A memorial was held Tuesday, Oct. 6, 2015, at Harbor Park in Rockland, Maine, the hometown of Danielle Randolph and Dylan Meklin to honor and remember the passengers on board El Faro. (Credit: Scout Tisone/via CNN)
A memorial was held Tuesday, Oct. 6, 2015, at Harbor Park in Rockland, Maine, the hometown of Danielle Randolph and Dylan Meklin to honor and remember the passengers on board El Faro. (Credit: Scout Tisone/via CNN)

The El Faro went missing near the Bahamas on October 1 during Hurricane Joaquin with 33 people on board. The ship’s 28 American crew members and five Polish nationals are presumed dead. One body was found during the Coast Guard search of the sea surface in the days after the ship disappeared.

“The target identified by Orion (side-scan radar) is consistent with a 790-foot cargo ship, which from sonar images appears to be in an upright position and in one piece,” the NTSB said.

The NTSB said the USNS Apache crew located the wreckage at 1:36 pm ET during the fifth of 13 planned search line surveys.

The Navy, which has been searching for the El Faro since October 23, plans to send a remotely-operated vehicle named CURV 21 to investigate the wreckage on Sunday. The CURV 21 has video equipment that will help identify the vessel.

The 40-year-old U.S.-flagged El Faro never made it to Puerto Rico after it left Jacksonville, Florida.

In a recorded call, the ship’s captain reported a marine emergency early October 1. Capt. Michael Davidson also reported a hull breach, a scuttle had blown open, and the presence of water, NTSB said last week.

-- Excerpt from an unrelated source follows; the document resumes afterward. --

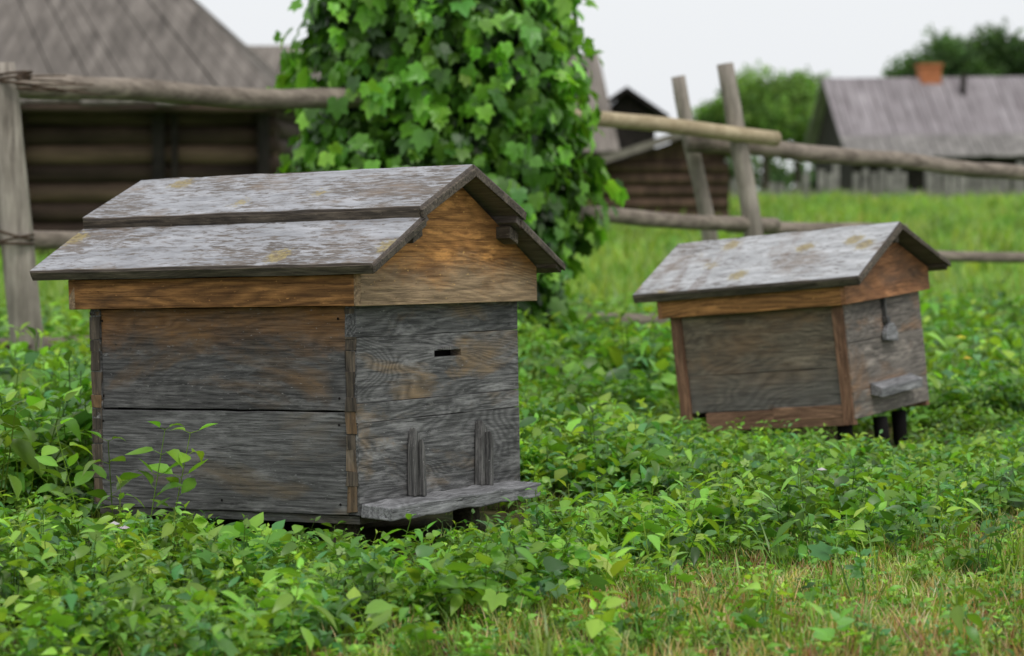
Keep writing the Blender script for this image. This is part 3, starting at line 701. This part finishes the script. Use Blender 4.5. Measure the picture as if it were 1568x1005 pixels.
for k in range(46):
    xx=-95+k*4.3+random.uniform(-1,1); yy=190+random.uniform(-8,8)
    gg,_=crown_groups(xx,yy,2.0,random.uniform(2.4,3.2),random.uniform(1.6,2.6),120,.7,TP2,lobes=8); g+=gg
instmesh('distant_trees',g,TL)

# ------------------------------------------------------------ light, sky, camera
EL,AZ=rad(60),rad(155)
sun=bpy.data.lights.new('sun','SUN'); sun.energy=1.35; sun.angle=rad(14); sun.color=(1,.97,.92)
so=bpy.data.objects.new('sun',sun); link(so); d=Vector((math.sin(AZ)*math.cos(EL),math.cos(AZ)*math.cos(EL),math.sin(EL)))
so.rotation_euler=d.to_track_quat('Z','Y').to_euler()
w=bpy.data.worlds.new('World'); S.world=w; w.use_nodes=True; nt=w.node_tree; nt.nodes.clear()
o=nt.nodes.new('ShaderNodeOutputWorld'); b=nt.nodes.new('ShaderNodeBackground'); sk=nt.nodes.new('ShaderNodeTexSky'); sk.sky_type='NISHITA'; sk.sun_disc=False
sk.sun_elevation=EL; sk.sun_rotation=AZ; sk.air_density=1.5; sk.dust_density=3
hs=nt.nodes.new('ShaderNodeHueSaturation'); hs.inputs['Saturation'].default_value=.25; nt.links.new(sk.outputs[0],hs.inputs['Color'])
mx=nt.nodes.new('ShaderNodeMix'); mx.data_type='RGBA'; mx.inputs[0].default_value=.87; nt.links.new(hs.outputs[0],mx.inputs[6]); mx.inputs[7].default_value=(9.4,9.65,9.95,1)
nt.links.new(mx.outputs[2],b.inputs[0]); b.inputs[1].default_value=.1; nt.links.new(b.outputs[0],o.inputs[0])
cam=bpy.data.cameras.new('camera'); co=bpy.data.objects.new('camera',cam); link(co); co.location=(0,0,.96)
co.rotation_euler=(rad(90)-math.atan(202.5/3702),0,0); cam.lens=85; cam.sensor_width=36; cam.clip_end=2000; cam.clip_start=.1
cam.dof.use_dof=True; cam.dof.focus_distance=6.25; cam.dof.aperture_fstop=3.5; cam.dof.aperture_blades=8
S.camera=co
S.view_settings.view_transform='Standard'; S.view_settings.look='None'; S.view_settings.exposure=0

The captain said the ship had lost its main propulsion unit and that engineers were unable to get it going.

The ship is believed to have sunk some 35 miles northeast of Crooked Island in the Bahamas as Hurricane Joaquin, a slow-moving Category 4 hurricane, raged in the region. Debris had washed up last week in the Bahamas, leading searchers to believe they were looking in the right area.